Title: The Secret Life of Dust: From the Cosmos to the Kitchen Counter

Speaker: Hannah Holmes

Abstract

With every breath you take, a hundred thousand microscopic specks may swirl into your body. Even the cleanest air on Earth swarms with dust. And the dirtiest air on Earth can be photographed from space, as it swirls in airborne rivers above the planet's surface. What is this stuff? Much of the dust overhead (and under the sofa) is natural, reflecting the fragility of trees, animals, and even rocks. But human industry too releases great tributaries of particles to the air.
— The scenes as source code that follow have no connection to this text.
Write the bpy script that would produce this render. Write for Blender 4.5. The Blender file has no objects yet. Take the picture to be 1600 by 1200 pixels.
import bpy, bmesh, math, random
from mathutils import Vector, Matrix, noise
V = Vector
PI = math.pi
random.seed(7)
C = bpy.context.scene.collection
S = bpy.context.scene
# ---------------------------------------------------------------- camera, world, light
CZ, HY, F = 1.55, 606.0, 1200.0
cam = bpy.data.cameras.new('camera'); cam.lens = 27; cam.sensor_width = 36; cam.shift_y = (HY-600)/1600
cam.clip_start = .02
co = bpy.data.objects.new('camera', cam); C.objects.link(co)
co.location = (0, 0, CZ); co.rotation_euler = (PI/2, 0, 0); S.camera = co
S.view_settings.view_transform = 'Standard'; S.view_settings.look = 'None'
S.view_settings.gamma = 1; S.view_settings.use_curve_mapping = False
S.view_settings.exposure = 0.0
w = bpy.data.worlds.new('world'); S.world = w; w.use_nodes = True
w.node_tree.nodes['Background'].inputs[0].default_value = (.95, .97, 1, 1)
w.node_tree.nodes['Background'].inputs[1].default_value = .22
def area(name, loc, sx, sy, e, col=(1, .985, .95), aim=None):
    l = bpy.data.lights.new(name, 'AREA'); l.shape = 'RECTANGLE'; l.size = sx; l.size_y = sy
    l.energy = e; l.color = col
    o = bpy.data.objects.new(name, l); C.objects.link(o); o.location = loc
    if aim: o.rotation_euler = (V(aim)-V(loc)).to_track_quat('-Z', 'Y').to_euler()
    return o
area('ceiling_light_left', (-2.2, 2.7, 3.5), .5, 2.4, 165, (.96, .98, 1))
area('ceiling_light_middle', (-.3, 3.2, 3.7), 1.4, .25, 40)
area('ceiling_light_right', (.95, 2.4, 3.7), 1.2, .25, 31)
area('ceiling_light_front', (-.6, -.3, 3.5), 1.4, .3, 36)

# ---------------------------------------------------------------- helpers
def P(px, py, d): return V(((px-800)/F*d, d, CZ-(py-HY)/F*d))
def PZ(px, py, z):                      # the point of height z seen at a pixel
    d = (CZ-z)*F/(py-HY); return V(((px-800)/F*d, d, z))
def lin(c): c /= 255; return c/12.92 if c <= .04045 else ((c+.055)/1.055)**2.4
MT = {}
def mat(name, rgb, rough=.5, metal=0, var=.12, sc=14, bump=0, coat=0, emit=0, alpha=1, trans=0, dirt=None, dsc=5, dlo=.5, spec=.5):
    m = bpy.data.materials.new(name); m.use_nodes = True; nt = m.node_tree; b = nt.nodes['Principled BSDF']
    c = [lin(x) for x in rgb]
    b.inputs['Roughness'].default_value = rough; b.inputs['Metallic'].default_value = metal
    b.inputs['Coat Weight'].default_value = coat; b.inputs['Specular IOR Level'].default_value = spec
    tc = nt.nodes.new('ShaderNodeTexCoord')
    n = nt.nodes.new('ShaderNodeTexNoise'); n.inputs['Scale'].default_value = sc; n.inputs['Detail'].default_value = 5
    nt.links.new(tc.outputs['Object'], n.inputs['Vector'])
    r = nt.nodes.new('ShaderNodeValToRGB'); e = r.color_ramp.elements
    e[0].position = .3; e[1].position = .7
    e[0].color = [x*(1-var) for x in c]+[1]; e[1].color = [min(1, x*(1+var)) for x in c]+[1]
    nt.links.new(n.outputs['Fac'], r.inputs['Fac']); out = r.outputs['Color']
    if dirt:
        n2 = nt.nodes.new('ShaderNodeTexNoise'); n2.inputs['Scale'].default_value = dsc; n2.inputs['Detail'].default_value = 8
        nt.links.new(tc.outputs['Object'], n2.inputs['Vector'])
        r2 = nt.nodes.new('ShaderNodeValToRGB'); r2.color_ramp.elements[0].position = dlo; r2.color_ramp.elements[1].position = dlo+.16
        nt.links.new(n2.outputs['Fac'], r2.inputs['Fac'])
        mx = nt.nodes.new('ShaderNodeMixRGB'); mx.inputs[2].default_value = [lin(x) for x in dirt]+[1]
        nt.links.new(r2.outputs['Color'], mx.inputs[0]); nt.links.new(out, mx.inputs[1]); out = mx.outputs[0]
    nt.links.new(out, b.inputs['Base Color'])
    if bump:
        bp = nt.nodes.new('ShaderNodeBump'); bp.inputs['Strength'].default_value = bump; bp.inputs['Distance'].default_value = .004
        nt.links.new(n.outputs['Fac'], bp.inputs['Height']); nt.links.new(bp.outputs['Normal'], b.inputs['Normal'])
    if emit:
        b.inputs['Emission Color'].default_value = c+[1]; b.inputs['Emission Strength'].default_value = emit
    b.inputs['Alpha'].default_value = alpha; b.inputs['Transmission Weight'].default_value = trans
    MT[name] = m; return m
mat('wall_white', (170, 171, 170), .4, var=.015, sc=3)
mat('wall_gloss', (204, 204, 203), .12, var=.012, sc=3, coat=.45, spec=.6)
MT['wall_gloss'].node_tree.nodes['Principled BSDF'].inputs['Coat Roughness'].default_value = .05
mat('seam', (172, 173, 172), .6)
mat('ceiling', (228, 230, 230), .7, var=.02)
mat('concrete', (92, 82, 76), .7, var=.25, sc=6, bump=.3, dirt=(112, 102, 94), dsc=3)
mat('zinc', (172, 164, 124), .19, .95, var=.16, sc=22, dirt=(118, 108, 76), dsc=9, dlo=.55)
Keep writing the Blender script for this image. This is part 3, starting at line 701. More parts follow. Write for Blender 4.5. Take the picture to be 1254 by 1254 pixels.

Finally, lending an exotic whiff to the air around us is a steady rain of space dust, powdered dinosaurs, and perhaps even fragments of long-gone kings.

Speaker

Hannah Holmes is a science writer living in South Portland, Maine. Her first book, The Secret Life of Dust, (Wiley, August, 2001) was featured on National Public Radio's Fresh Air, on C-SPAN's BookTV, and on the broadcast networks of the UK, Canada, and Australia. Dust was a finalist for the London-based Aventis Prize for Science Books. She has written extensively for magazines and for Discovery Channel Online, where her assignments included a dinosaur hunt in Mongolia's Gobi Desert, a stint at the Montserrat Volcano Observatory, and coverage of a Hubble servicing mission.